**Exercise brief:** Restate, exactly and without pictures, the lines from the start of the listing below through the line holding "def Z(py,Y=0): return".

.....

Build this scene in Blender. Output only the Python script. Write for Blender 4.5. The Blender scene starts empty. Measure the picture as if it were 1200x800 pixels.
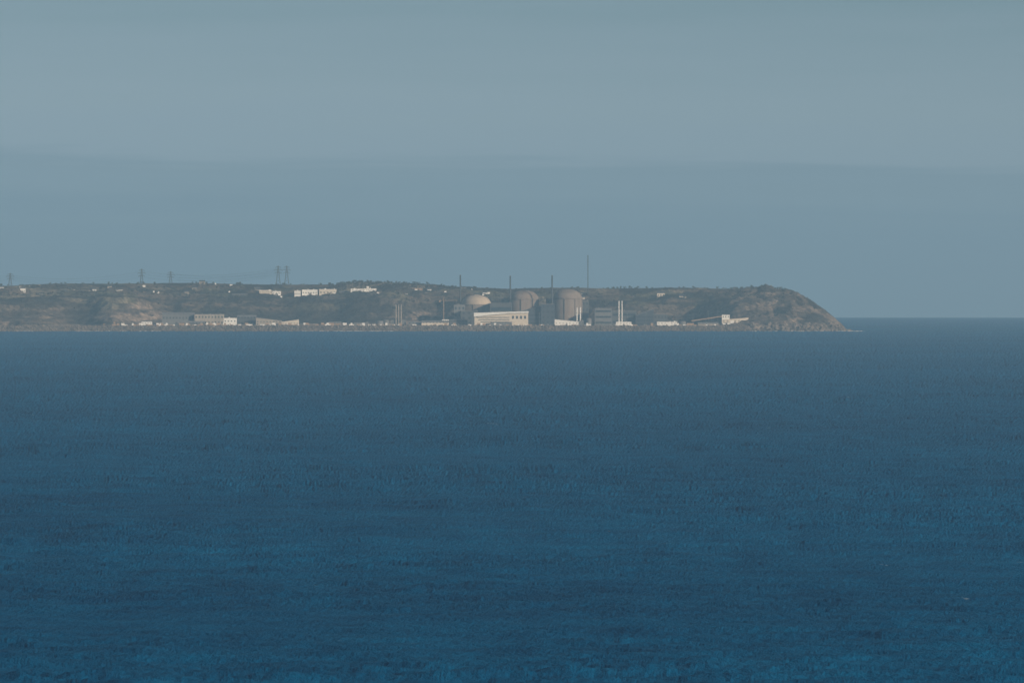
import bpy, math, random
import numpy as np
from mathutils import Vector
random.seed(7); rng=np.random.default_rng(7)
sc=bpy.context.scene
R_EARTH=6.371e6
D=16000.0; CAMZ=91-D*D/2/R_EARTH; PITCH=-0.00563

def X(px,Y=0): return (px-600)*1e-4*(D+Y)
def Z(py,Y=0): return CAMZ+(D+Y)*(PITCH-(py-400)*1e-4)

# ------------------------------------------------------------------ materials
def nt(name):
    m=bpy.data.materials.new(name); m.use_nodes=True
    n=m.node_tree; b=n.nodes['Principled BSDF']; return m,n,b
def mat(name,col,rough=0.8,var=0.25,scale=0.08,streak=False,metal=0.0):
    m,n,b=nt(name)
    tc=n.nodes.new('ShaderNodeTexCoord'); mp=n.nodes.new('ShaderNodeMapping')
    n.links.new(tc.outputs['Object'],mp.inputs[0])
    if streak: mp.inputs['Scale'].default_value=(1,1,0.12)
    no=n.nodes.new('ShaderNodeTexNoise'); no.inputs['Scale'].default_value=scale; no.inputs['Detail'].default_value=6
    n.links.new(mp.outputs[0],no.inputs['Vector'])
    mr=n.nodes.new('ShaderNodeMapRange'); mr.inputs[1].default_value=0.3; mr.inputs[2].default_value=0.7
    mr.inputs[3].default_value=1-var; mr.inputs[4].default_value=1+var
    n.links.new(no.outputs[0],mr.inputs[0])
    vm=n.nodes.new('ShaderNodeVectorMath'); vm.operation='SCALE'; vm.inputs[0].default_value=col[:3]
    n.links.new(mr.outputs[0],vm.inputs['Scale']); n.links.new(vm.outputs[0],b.inputs['Base Color'])
    b.inputs['Roughness'].default_value=rough; b.inputs['Metallic'].default_value=metal
    return m
M=dict(
 concrete=mat('concrete',(.36,.31,.25),.9,.2,.15,True),
 tan=mat('tan_concrete',(.46,.37,.28),.9,.15,.12,True),
 brown=mat('brown_concrete',(.22,.17,.135),.9,.25,.12,True),
 white=mat('white_cladding',(.84,.81,.76),.6,.08,.2),
 cream=mat('cream_cladding',(.65,.56,.45),.7,.12,.2),
 grey=mat('grey_cladding',(.16,.155,.15),.6,.15,.2),
 dark=mat('dark_blue_cladding',(.04,.046,.058),.6,.15,.1),
 mid=mat('mid_grey_cladding',(.075,.075,.075),.6,.15,.1),
 roof=mat('grey_roof',(.2,.19,.18),.8,.2,.2),
 slate=mat('slate_roof',(.07,.075,.085),.7,.2,.3),
 rust=mat('ochre_cladding',(.36,.24,.15),.8,.15,.2),
 glass=mat('window_glass',(.03,.04,.05),.15,.1,.5),
 steel=mat('galvanised_steel',(.07,.075,.08),.5,.1,.5),
 stack=mat('stack_paint',(.72,.69,.64),.6,.08,.2),
 darksteel=mat('dark_steel',(.045,.05,.055),.6,.1,.5),
 leaf=mat('foliage',(.042,.038,.026),.9,.45,.1),
 rock=mat('granite_rock',(.16,.125,.1),.95,.5,.12),
 foam=mat('sea_foam',(.7,.72,.72),.8,.1,.3),
)
# ------------------------------------------------------------------ mesh accumulator
class MB:
    def __init__(s): s.v=[]; s.f=[]
    def add(s,vs,fs):
        o=len(s.v); s.v+= [tuple(p) for p in vs]; s.f+=[tuple(i+o for i in f) for f in fs]
    def box(s,x0,x1,y0,y1,z0,z1):
        s.add([(x0,y0,z0),(x1,y0,z0),(x1,y1,z0),(x0,y1,z0),(x0,y0,z1),(x1,y0,z1),(x1,y1,z1),(x0,y1,z1)],
              [(3,2,1,0),(4,5,6,7),(0,1,5,4),(1,2,6,5),(2,3,7,6),(3,0,4,7)])
    def prism(s,prof,y0,y1):
        n=len(prof)
        s.add([(x,y0,z) for x,z in prof]+[(x,y1,z) for x,z in prof],
              [tuple(range(n)),tuple(range(2*n-1,n-1,-1))]+[((i+1)%n,i,i+n,(i+1)%n+n) for i in range(n)])
    def beam(s,a,b,w):
        a=Vector(a);b=Vector(b);d=(b-a).normalized()
        u=d.cross(Vector((0,0,1)))
        if u.length<.01:u=Vector((1,0,0))
        u.normalize();v=d.cross(u);h=w/2
        s.add([a-u*h-v*h,a+u*h-v*h,a+u*h+v*h,a-u*h+v*h,b-u*h-v*h,b+u*h-v*h,b+u*h+v*h,b-u*h+v*h],
              [(3,2,1,0),(4,5,6,7),(0,1,5,4),(1,2,6,5),(2,3,7,6),(3,0,4,7)])
    def rev(s,cx,cy,prof,n=32):
        o=len(s.v)
        for r,z in prof:
            for i in range(n):
                a=2*math.pi*i/n; s.v.append((cx+r*math.cos(a),cy+r*math.sin(a),z))
        for k in range(len(prof)-1):
            for i in range(n):
                j=(i+1)%n; s.f.append((o+k*n+i,o+k*n+j,o+(k+1)*n+j,o+(k+1)*n+i))
        s.f.append(tuple(o+(len(prof)-1)*n+i for i in range(n)))
def mkobj(name,mb,m,parent=None,smooth=False):
    me=bpy.data.meshes.new(name); me.from_pydata(mb.v,[],mb.f); me.update()
    me.materials.append(m)
    if smooth:
        me.polygons.foreach_set('use_smooth',[True]*len(me.polygons))
    o=bpy.data.objects.new(name,me); sc.collection.objects.link(o)
    if parent: o.parent=parent
    return o
def empty(name):
    o=bpy.data.objects.new(name,None); sc.collection.objects.link(o); return o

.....

**Solution for this problem:**
Build this scene in Blender. Output only the Python script. Write for Blender 4.5. The Blender scene starts empty. Measure the picture as if it were 1200x800 pixels.
import bpy, math, random
import numpy as np
from mathutils import Vector
random.seed(7); rng=np.random.default_rng(7)
sc=bpy.context.scene
R_EARTH=6.371e6
D=16000.0; CAMZ=91-D*D/2/R_EARTH; PITCH=-0.00563

def X(px,Y=0): return (px-600)*1e-4*(D+Y)
def Z(py,Y=0): return CAMZ+(D+Y)*(PITCH-(py-400)*1e-4)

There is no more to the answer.